İngiltere’de 500 sanatçıya ve sanat eleştirmenine sormuşlar, “20’nci yüzyılın en önemli sanat eseri hangisidir?” diye. Picasso’nun “Les Demoiselles d’Avignon” adlı tablosunun ikinci, “Guernica”sının ancak dördüncü olabildiği listede, birinciliği % 67 oyla Marcel Duchamp’ın “Fontaine” yani Çeşme adlı eseri almış.


Çeşme (yanda) aslında bir pisuvar.

İngiliz sanat adamlarının bu tartışmalı kararına ne tepki vermek lazım, bilemedim, siz ne dersiniz:

a. Melih Gökçek haklı, işeyeyim böyle sanat eserine!
J
b. Seçim doğru, 20’inci yüzyıl hakikaten içine edilecek bir asırdı
c. Öyleyse asıl Taksim Umumi Tuvaleti bir mimari şaheser seçilmeli...
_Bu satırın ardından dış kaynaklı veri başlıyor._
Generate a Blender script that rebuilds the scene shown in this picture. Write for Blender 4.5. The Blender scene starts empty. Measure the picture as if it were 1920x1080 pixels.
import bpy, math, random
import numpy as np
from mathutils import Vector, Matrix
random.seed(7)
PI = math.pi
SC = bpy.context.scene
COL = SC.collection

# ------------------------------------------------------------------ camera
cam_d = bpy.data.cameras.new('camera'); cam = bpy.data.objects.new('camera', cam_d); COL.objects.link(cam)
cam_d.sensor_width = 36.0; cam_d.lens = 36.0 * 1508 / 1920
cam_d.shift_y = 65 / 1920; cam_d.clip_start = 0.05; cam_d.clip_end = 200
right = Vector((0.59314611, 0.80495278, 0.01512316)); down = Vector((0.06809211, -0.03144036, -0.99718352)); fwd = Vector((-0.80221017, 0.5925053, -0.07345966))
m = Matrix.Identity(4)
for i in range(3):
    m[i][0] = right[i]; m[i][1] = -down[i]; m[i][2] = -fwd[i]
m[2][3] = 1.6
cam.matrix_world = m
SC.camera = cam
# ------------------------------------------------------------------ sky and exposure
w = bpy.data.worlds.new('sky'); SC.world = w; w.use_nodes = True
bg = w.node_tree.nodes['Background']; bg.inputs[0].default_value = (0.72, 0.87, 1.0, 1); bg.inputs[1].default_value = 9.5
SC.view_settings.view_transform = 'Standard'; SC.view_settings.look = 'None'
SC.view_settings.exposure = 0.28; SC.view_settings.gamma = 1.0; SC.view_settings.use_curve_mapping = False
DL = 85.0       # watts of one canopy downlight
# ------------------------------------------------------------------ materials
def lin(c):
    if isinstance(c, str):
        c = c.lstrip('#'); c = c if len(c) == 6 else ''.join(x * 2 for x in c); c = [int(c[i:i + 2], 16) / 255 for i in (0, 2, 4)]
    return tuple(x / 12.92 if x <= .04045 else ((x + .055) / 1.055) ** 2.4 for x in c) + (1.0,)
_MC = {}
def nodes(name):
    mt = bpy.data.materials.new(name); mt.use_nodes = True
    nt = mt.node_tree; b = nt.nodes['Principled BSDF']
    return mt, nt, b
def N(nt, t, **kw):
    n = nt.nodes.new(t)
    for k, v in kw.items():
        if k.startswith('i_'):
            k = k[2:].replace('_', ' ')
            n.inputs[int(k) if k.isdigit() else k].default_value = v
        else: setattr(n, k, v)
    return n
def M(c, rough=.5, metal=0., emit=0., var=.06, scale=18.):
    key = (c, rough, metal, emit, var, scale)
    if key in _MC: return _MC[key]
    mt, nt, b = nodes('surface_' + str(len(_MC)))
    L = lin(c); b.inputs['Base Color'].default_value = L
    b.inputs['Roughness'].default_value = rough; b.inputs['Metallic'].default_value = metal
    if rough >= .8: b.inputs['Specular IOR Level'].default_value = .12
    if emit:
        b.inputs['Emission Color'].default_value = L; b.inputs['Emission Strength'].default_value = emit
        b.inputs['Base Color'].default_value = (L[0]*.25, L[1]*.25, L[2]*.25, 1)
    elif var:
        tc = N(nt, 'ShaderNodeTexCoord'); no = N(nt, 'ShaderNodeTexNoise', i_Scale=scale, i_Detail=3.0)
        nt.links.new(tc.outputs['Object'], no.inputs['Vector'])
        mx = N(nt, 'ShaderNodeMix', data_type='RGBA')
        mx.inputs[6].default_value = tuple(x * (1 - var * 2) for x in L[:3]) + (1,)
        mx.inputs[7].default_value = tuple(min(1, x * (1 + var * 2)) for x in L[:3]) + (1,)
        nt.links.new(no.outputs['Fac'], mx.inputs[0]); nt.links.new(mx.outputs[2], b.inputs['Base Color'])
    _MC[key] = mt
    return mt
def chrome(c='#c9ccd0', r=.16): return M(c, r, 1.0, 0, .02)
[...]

Picasso (bugünlerde de kısmetim Picasso’dan açıldı) + pisuvar deyince aklıma geldi - anlattıysam Ayfer affetsin - okuduğum Aix-en-provence kentinde meşhur bir bistro (kafe yani) vardı, adı Aux Deux Garçons (Aux Deux G, denirdi kısaca), o tarihte Alain Delon’a ait olduğu söylenirdi, sanatçıların buluştuğu bir yerdi. Birkaç yıl önce ölen Picasso’nun da sık sık geldiği, dostlarıyla içtiği söylenirdi. 18-19 yaşın verdiği romantizmle, ne zaman tuvalete gitsem, “Ne yani ben şimdi Picasso ile aynı pisuvara mı işiyorum?” diye heyecanlandığımı hatırlarım.

Şaka bir yana, size aşağıda 20’nci yüzyılla ilgili bir yazı okutacağım. İlginizi çekeceğini umarım.

*

20'İNCİ YÜZYIL GEREKSİZ BİR ASIR MIYDI?

Fransız filozof Alain Finkielkraut, Milenyuma birkaç yıl kala, 20’inci yüzyılı felsefi açıdan tekrar düşündüğü, küçük ama çok yoğun bir kitap yayınladı: Kayıp İnsanlık - XX.yüzyıl üzerine bir deneme. (Seuil, 1996)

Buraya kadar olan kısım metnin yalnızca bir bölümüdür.